Please excuse my mess. Of course these were all originally planted with the thought that they might hide my ugly metal shed, and other mess. That may never happen unless they grow a lot bigger, or I unless perhaps I manage to shrink the size of my mess. (don't hold your breath on that one)


It's been fun to grow them. It reminds me of the feeling I got when I was a kid, and my Dad let me grow some of those really big sun flowers in our vegetable garden. Frequently I go out and check to see how tall they are growing. It's particularly exciting in the spring, when the new shoots come up, because they shoot up so fast. I think my shoots seem to grow any where from 3 or 4 inches to a foot in one day. So even though I check them daily in the Spring, often they've zoomed up 2 or 3 feet tall before I have spotted them.

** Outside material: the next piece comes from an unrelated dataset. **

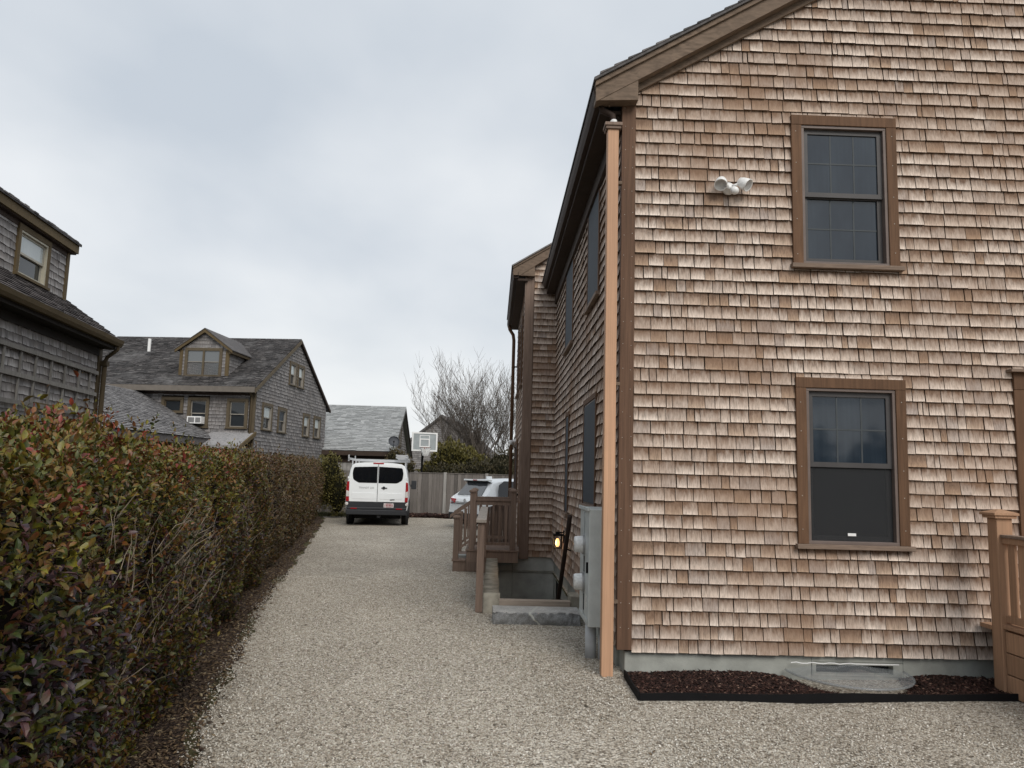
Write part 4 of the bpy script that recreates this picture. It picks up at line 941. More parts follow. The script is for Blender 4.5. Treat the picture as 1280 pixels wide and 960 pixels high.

They stay green into December. Then all or nearly all the plant above ground dies. I don't think it's so much the cold that gets to it. I think it's the combination of the cold along with such dry air, and the violent fluctuations between warm and cold and sun through our winter that seems to desiccate it. Some of the stems stay barely alive, and a few of them have managed to put out a few new leaves the following year, but for the most part it dies and has to come up from the roots each spring. I'm sure that must be largely why it's not able to build up much size here. It's sort of starting over each summer.

This winter I've covered one with plastic, to see if that will manage to keep the above ground part alive. I'll let you know how it does.

They say the 3rd year is when bamboo really takes off. However, mine were only a little bigger and more filled out by end of the 3rd year compared to end of second summer. I suspect mine may already be near max size for Fort Collins Climate, unless I'm able to work something out to keep the leafy part alive through the winter.

Even so, I am enjoying them. They're really just sort of a sprangly shrub kind of a thing, but there's something about them that is still appealing, and hints of a different flavor than things we normally see here in Fort Collins.

I wouldn't recommend them here as a screen, as some folks in other parts of the country seem to do. They're not really tall enough for that (so far anyway), and I don't think they're really.... firm enough for that. They kind of tend to droop down.

Although these are all Running, type varieties, and they are starting to spread a little, I really don't feel like that's going to be a problem. It might be an issue if I had them near the property line, but they're not. The runners go out into the lawn, and I mow them off, and that's that. No problem. So far anyway. Perhaps I can update in a couple years to let you know if things get worse.

I've notice a couple of other bamboos here in town, but none that are much bigger than mine, so perhaps they're just always going to be sort of shrub sized.

Well, anyway. It's just something I'm trying, and I thought perhaps others would be interested to learn about how this enigmatic plant does here.